HOPEFULLY, today's announcement of Gary Locke's "permanent" appointment as Kilmarnock manager will be the start of better times for him. After all, Gary has had more than his fair share of adversity in recent years.
Injury blighted the final years of his playing career; in his early time as a player-coach at Kilmarnock, a promising start foundered when Jim Jefferies and Billy Brown, his mentors, left the club.
He inherited the Hearts management at a bad time; survived a torrid start, but, finished his second spell at Tynecastle on a high, as he got his doomed team playing some very good football.
Gary's reward was the boot. Yes, he was unlucky at Hearts, but, plucked from the dole queue by former team mate Allan Johnson, he succeeded "Magic" as Killie manager, and now, after a good start, he has had his appointment as Killie boss confirmed.

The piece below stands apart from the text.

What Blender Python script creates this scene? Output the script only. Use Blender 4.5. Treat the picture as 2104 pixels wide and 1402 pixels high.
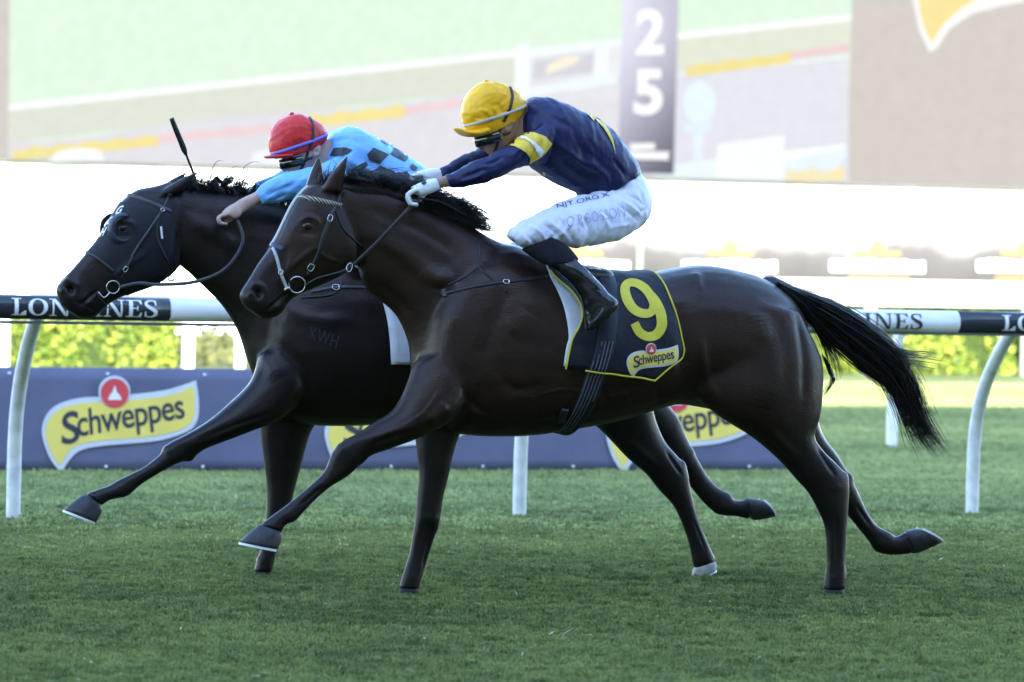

I wish him well. The timing is good; 50-years on from that legendary day when Killie beat Hearts 2-0, the only result which mattered, at Tynecastle, to lift the Scottish League Championship for the only time - might another Killie boss, albeit with a distinct Hearts' pedigree, go on to become as successful for the club, as Willie Waddell was half a century ago.
I have, most-certainly, a vested interest in seeing a successful Kilmarnock team competing at the very top in Scotland and doing well in Europe, just as the club did in the Waddell days.
The club, perhaps more than most of the second level clubs in Scotland, has suffered over the years from low-grade management, in the board room and, sadly, also in the technical area.
A period of consolidation would be no bad thing.
I would also hope Locke could find a way of tapping-into the local talent pool.
I SEE there is some paper talk about the Scottish football season moving. Count me in. Unfortunately, such are the vagaries of the Scottish climate, we cannot, in all honesty, go for a winter shut-down.
I can just see it, Scottish football closes down for the winter, and during the shut-down we have half-decent winter weather. We resume playing and get snowed under for weeks, or half the pitches are washed away.
This might, of course, also happen during the summer. After all, where else in the world can you get all four seasons in an afternoon, but, in better weather, on better pitches, we might re-discover the traditional Scottish football skills.
Also, if we were playing at a different time from the all-pervading English game, we just might be able to negotiate a better TV deal. Mind you, for that to happen, we would need to appoint better administrators and negotiators than we currently have.
SO, the Rangers Tribute Act has been de-listed from the AIM stock exchange. I can only repeat what I have been writing for months - the travails around Ibrox will ensure a few lawyers, from Glasgow and beyond, will not have to worry about their offsprings' school fees for a good few years.